-- WHAT IS EXPECTED --
Repeat every line of the listing below exactly, minus the pictures.

--------------------------------

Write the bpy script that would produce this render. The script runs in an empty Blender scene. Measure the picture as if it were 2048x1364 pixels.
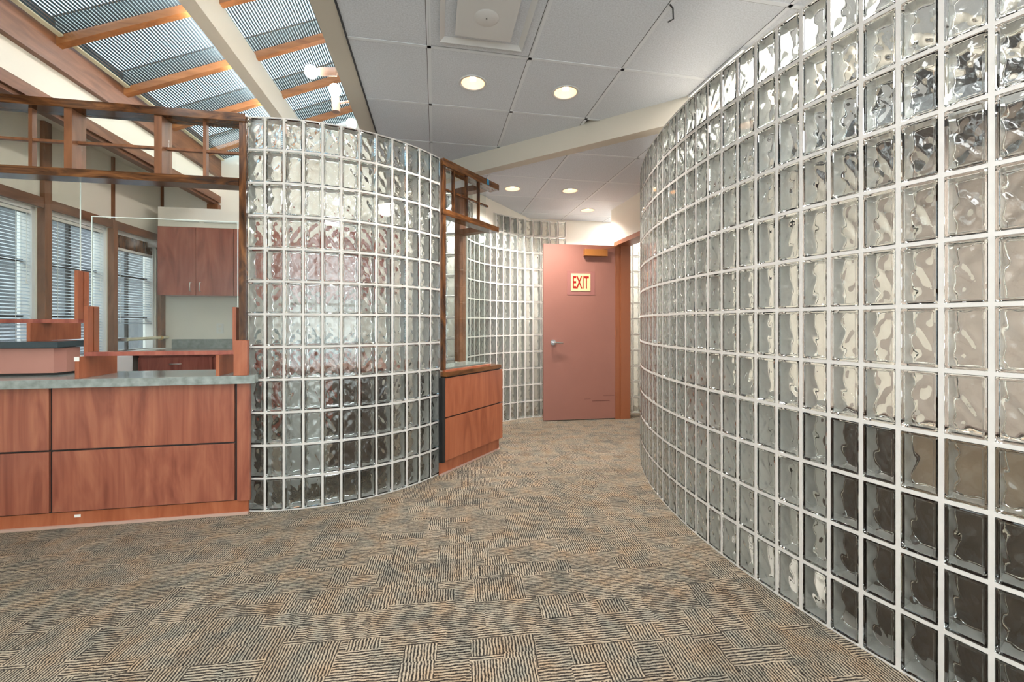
import bpy, bmesh, math, random
from mathutils import Vector, Matrix
random.seed(7)
S = bpy.context.scene
COL = S.collection

# ------------------------------------------------------------------ camera, sky, exposure
FPX, HOR, EYE = 835.14, 646.0, 1.1645          # focal length and horizon row for the 2048x1364 frame, eye height (m)
cd = bpy.data.cameras.new('camera'); cam = bpy.data.objects.new('camera', cd); COL.objects.link(cam)
cam.location = (0, 0, EYE); cam.rotation_euler = (math.pi/2, 0, 0)
cd.sensor_width = 36; cd.lens = FPX/2048*36; cd.shift_y = -(682-HOR)/2048; cd.clip_start = .02
S.camera = cam
w = bpy.data.worlds.new('world'); S.world = w; w.use_nodes = True
bg = w.node_tree.nodes['Background']
bg.inputs['Color'].default_value = (.92, .97, 1, 1); bg.inputs['Strength'].default_value = 2.4
vs = S.view_settings
vs.view_transform = 'Standard'; vs.look = 'None'; vs.gamma = 1; vs.use_curve_mapping = False; vs.exposure = 1.42
cy = S.cycles
cy.max_bounces = 18; cy.transmission_bounces = 18; cy.diffuse_bounces = 5; cy.glossy_bounces = 5; cy.use_light_tree = False; cy.use_adaptive_sampling = True; cy.adaptive_threshold = .05; cy.transparent_max_bounces = 24
cy.sample_clamp_indirect = 8; cy.use_denoising = True; cy.caustics_reflective = True; cy.blur_glossy = .5

# ------------------------------------------------------------------ frames
TH = math.radians(10.4); CT, ST = math.cos(TH), math.sin(TH)
def R(a, b): return (a*CT-b*ST, a*ST+b*CT)           # room axes: a along the reception counter, b towards the back wall
T2 = math.radians(57.3); C2, S2 = math.cos(T2), math.sin(T2); O2 = (-.55, 3.188)
def D2(s, n): return (O2[0]+s*C2-n*S2, O2[1]+s*S2+n*C2)   # side counter: s along its face, n into the reception
def Wd(x, y): return (x, y)

# ------------------------------------------------------------------ materials
MATS = {}
def newmat(name):
    m = bpy.data.materials.new(name); m.use_nodes = True
    nt = m.node_tree; p = nt.nodes['Principled BSDF']; MATS[name] = m
    return m, nt, p
def N(nt, t, **kw):
    n = nt.nodes.new(t)
    for k, v in kw.items():
        if k in n.inputs.keys(): n.inputs[k].default_value = v
        else: setattr(n, k, v)
    return n
def ramp(nt, fac, stops, interp='LINEAR'):
    r = nt.nodes.new('ShaderNodeValToRGB'); r.color_ramp.interpolation = interp
    els = r.color_ramp.elements
    while len(els) < len(stops): els.new(.5)
    for e, (pos, c) in zip(els, stops): e.position = pos; e.color = (*c, 1)
    nt.links.new(fac, r.inputs[0]); return r.outputs[0]
def coords(nt, scale=(1, 1, 1), rot=(0, 0, 0), kind='Object'):
    tc = nt.nodes.new('ShaderNodeTexCoord'); mp = nt.nodes.new('ShaderNodeMapping')
    mp.inputs['Scale'].default_value = scale; mp.inputs['Rotation'].default_value = rot
    nt.links.new(tc.outputs[kind], mp.inputs[0]); return mp.outputs[0]
def plain(name, col, rough=.6, metal=0, spec=.5, noise=0, nscale=30, bump=0):
    m, nt, p = newmat(name)
    p.inputs['Base Color'].default_value = (*col, 1); p.inputs['Roughness'].default_value = rough
    p.inputs['Metallic'].default_value = metal; p.inputs['Specular IOR Level'].default_value = spec
    if noise:
        v = coords(nt); n = N(nt, 'ShaderNodeTexNoise', Scale=nscale, Detail=5.0); nt.links.new(v, n.inputs['Vector'])
        lo = tuple(c*(1-noise) for c in col); hi = tuple(min(1, c*(1+noise)) for c in col)
        nt.links.new(ramp(nt, n.outputs[0], [(.3, lo), (.7, hi)]), p.inputs['Base Color'])
        if bump:
            b = N(nt, 'ShaderNodeBump', Strength=bump, Distance=.002); nt.links.new(n.outputs[0], b.inputs['Height']); nt.links.new(b.outputs[0], p.inputs['Normal'])
    return m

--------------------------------

-- SOLUTION FOR THIS PROBLEM --
Write the bpy script that would produce this render. The script runs in an empty Blender scene. Measure the picture as if it were 2048x1364 pixels.
import bpy, bmesh, math, random
from mathutils import Vector, Matrix
random.seed(7)
S = bpy.context.scene
COL = S.collection

# ------------------------------------------------------------------ camera, sky, exposure
FPX, HOR, EYE = 835.14, 646.0, 1.1645          # focal length and horizon row for the 2048x1364 frame, eye height (m)
cd = bpy.data.cameras.new('camera'); cam = bpy.data.objects.new('camera', cd); COL.objects.link(cam)
cam.location = (0, 0, EYE); cam.rotation_euler = (math.pi/2, 0, 0)
cd.sensor_width = 36; cd.lens = FPX/2048*36; cd.shift_y = -(682-HOR)/2048; cd.clip_start = .02
S.camera = cam
w = bpy.data.worlds.new('world'); S.world = w; w.use_nodes = True
bg = w.node_tree.nodes['Background']
bg.inputs['Color'].default_value = (.92, .97, 1, 1); bg.inputs['Strength'].default_value = 2.4
vs = S.view_settings
vs.view_transform = 'Standard'; vs.look = 'None'; vs.gamma = 1; vs.use_curve_mapping = False; vs.exposure = 1.42
cy = S.cycles
cy.max_bounces = 18; cy.transmission_bounces = 18; cy.diffuse_bounces = 5; cy.glossy_bounces = 5; cy.use_light_tree = False; cy.use_adaptive_sampling = True; cy.adaptive_threshold = .05; cy.transparent_max_bounces = 24
cy.sample_clamp_indirect = 8; cy.use_denoising = True; cy.caustics_reflective = True; cy.blur_glossy = .5

# ------------------------------------------------------------------ frames
TH = math.radians(10.4); CT, ST = math.cos(TH), math.sin(TH)
def R(a, b): return (a*CT-b*ST, a*ST+b*CT)           # room axes: a along the reception counter, b towards the back wall
T2 = math.radians(57.3); C2, S2 = math.cos(T2), math.sin(T2); O2 = (-.55, 3.188)
def D2(s, n): return (O2[0]+s*C2-n*S2, O2[1]+s*S2+n*C2)   # side counter: s along its face, n into the reception
def Wd(x, y): return (x, y)

# ------------------------------------------------------------------ materials
MATS = {}
def newmat(name):
    m = bpy.data.materials.new(name); m.use_nodes = True
    nt = m.node_tree; p = nt.nodes['Principled BSDF']; MATS[name] = m
    return m, nt, p
def N(nt, t, **kw):
    n = nt.nodes.new(t)
    for k, v in kw.items():
        if k in n.inputs.keys(): n.inputs[k].default_value = v
        else: setattr(n, k, v)
    return n
def ramp(nt, fac, stops, interp='LINEAR'):
    r = nt.nodes.new('ShaderNodeValToRGB'); r.color_ramp.interpolation = interp
    els = r.color_ramp.elements
    while len(els) < len(stops): els.new(.5)
    for e, (pos, c) in zip(els, stops): e.position = pos; e.color = (*c, 1)
    nt.links.new(fac, r.inputs[0]); return r.outputs[0]
def coords(nt, scale=(1, 1, 1), rot=(0, 0, 0), kind='Object'):
    tc = nt.nodes.new('ShaderNodeTexCoord'); mp = nt.nodes.new('ShaderNodeMapping')
    mp.inputs['Scale'].default_value = scale; mp.inputs['Rotation'].default_value = rot
    nt.links.new(tc.outputs[kind], mp.inputs[0]); return mp.outputs[0]
def plain(name, col, rough=.6, metal=0, spec=.5, noise=0, nscale=30, bump=0):
    m, nt, p = newmat(name)
    p.inputs['Base Color'].default_value = (*col, 1); p.inputs['Roughness'].default_value = rough
    p.inputs['Metallic'].default_value = metal; p.inputs['Specular IOR Level'].default_value = spec
    if noise:
        v = coords(nt); n = N(nt, 'ShaderNodeTexNoise', Scale=nscale, Detail=5.0); nt.links.new(v, n.inputs['Vector'])
        lo = tuple(c*(1-noise) for c in col); hi = tuple(min(1, c*(1+noise)) for c in col)
        nt.links.new(ramp(nt, n.outputs[0], [(.3, lo), (.7, hi)]), p.inputs['Base Color'])
        if bump:
            b = N(nt, 'ShaderNodeBump', Strength=bump, Distance=.002); nt.links.new(n.outputs[0], b.inputs['Height']); nt.links.new(b.outputs[0], p.inputs['Normal'])
    return m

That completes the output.